The Punisher One Last Kill (2026) Review – It is Great
There are very few comic book characters that truly work in a grounded, brutal, R-rated environment the way Frank Castle does. Strip away the explosions, the multiverse spectacle and the glossy superhero humour, and what you are left with is a broken man waging war against a world he stopped believing in a long time ago. That’s exactly why The Punisher: One Last Kill hits as hard as it does.
From the opening moments, this feels less like a traditional Marvel project and more like a dark psychological action thriller that just happens to feature Frank Castle at its centre. Jon Bernthal slips back into the role like he never left, and honestly, at this point it is impossible to imagine anyone else playing Castle with this much raw intensity.
The special picks up after the events of Daredevil: Born Again, with Frank mentally spiralling after years of violence, revenge, and bloodshed. Everyone connected to the murder of his family is gone, and now he is left facing the one enemy he can’t simply shoot his way through — himself. That emotional emptiness hangs over the entire first half of the special, and it is where Bernthal absolutely shines.
The scenes at his family’s graves are some of the strongest material the character has ever had. There’s barely any dialogue in places, but Bernthal says everything through his expressions and body language alone. Frank looks exhausted. Hollow. Like a man who genuinely has no idea what comes next once revenge stops giving him purpose. Watching him drift through violent streets without even reacting to the chaos around him says more about Castle’s mental state than pages of exposition ever could.
And then eventually… the monster wakes back up.
Once the action kicks in, One Last Kill becomes an absolute warzone. The second half is relentless. Brutal hand-to-hand combat, savage gunplay, axes, bats, knives — the action has a raw ugliness to it that fits Frank Castle perfectly. It genuinely feels like John Wick, The Raid, and Dredd smashed together and filtered through the rage of The Punisher universe.
One standout sequence sees Frank tearing through waves of criminals while constantly scavenging weapons as ammunition runs dry. It is chaotic, violent, and beautifully choreographed in a way that never feels overly polished. Frank fights like a wounded animal. Every hit looks painful, every reload feels desperate, and every kill carries weight.
What I appreciated most is that the violence actually means something here. This is not action for the sake of cool slow-motion moments. Frank processes emotion through conflict. The deeper he sinks into the siege around him, the more the character begins to rediscover purpose again. There’s a genuine arc underneath all the bloodshed.
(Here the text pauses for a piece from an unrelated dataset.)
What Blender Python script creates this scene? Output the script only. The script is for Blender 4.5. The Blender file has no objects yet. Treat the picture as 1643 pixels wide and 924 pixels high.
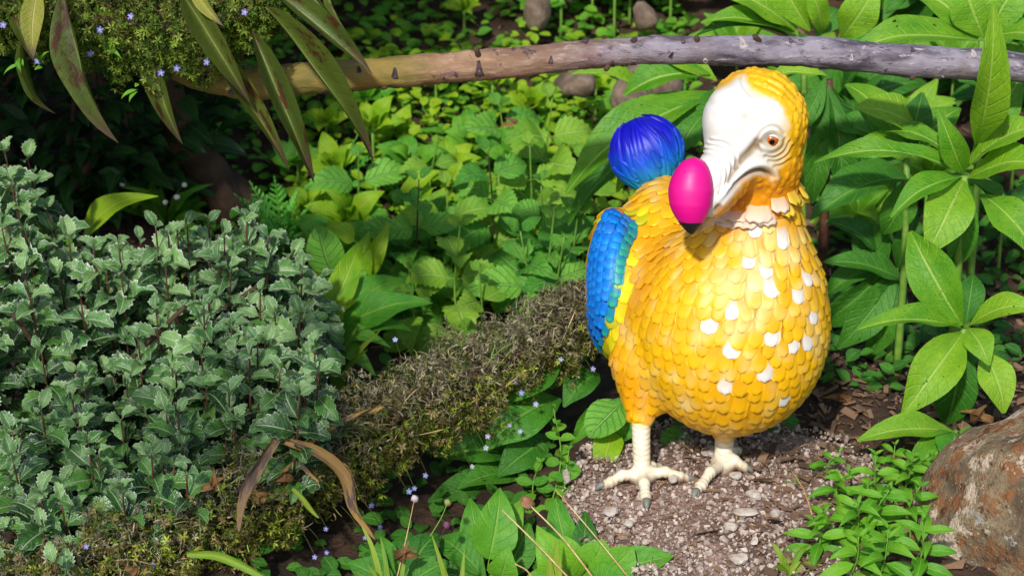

Ma Gnucci works well as the catalyst for all of this madness too. Sure, the “everyone in the city is hunting Frank” set-up requires you to suspend disbelief a little considering this is literally The Punisher they are chasing, but honestly, once the chaos begins, it is easy to go along for the ride. The film knows exactly what kind of gritty comic-book insanity it wants to deliver.
What really makes this special stand out though is how authentic Bernthal’s Punisher still feels compared to almost every other modern comic-book adaptation. This version of Frank Castle is ugly, damaged, traumatised, violent, and deeply tragic. He is not there to crack jokes every thirty seconds or throw out one-liners after executions. He feels dangerous again.
That is why the idea of seeing him enter the more family-friendly side of Marvel feels strange, even if it is exciting. Yes, I am looking forward to seeing him appear in Spider-Man: Brand New Day, but this right here is where Bernthal’s Punisher truly belongs. When Marvel lets him operate with full R-rated freedom, he delivers every single time.
The ending also does a great job setting up the future of the character. By the time Frank finally fully embraces the skull once again, it feels earned rather than forced fan service. Frank Castle was always The Punisher, suit or no suit. The symbol just represents the final acceptance of who he really is.
Personally, I loved this special.
Bernthal carries the emotional weight of Frank Castle like second nature, and once the action explodes, the second half becomes a brutal showcase of exactly why this remains one of the best comic-book castings ever made. The atmosphere is bleak, the action is savage, and the emotional core actually hits harder than expected.
Most importantly, it leaves you wanting more.
The Punisher: One Last Kill is a dark, violent, emotionally heavy return for Frank Castle that proves Jon Bernthal still is The Punisher. And honestly? I cannot wait to see where Marvel takes him next.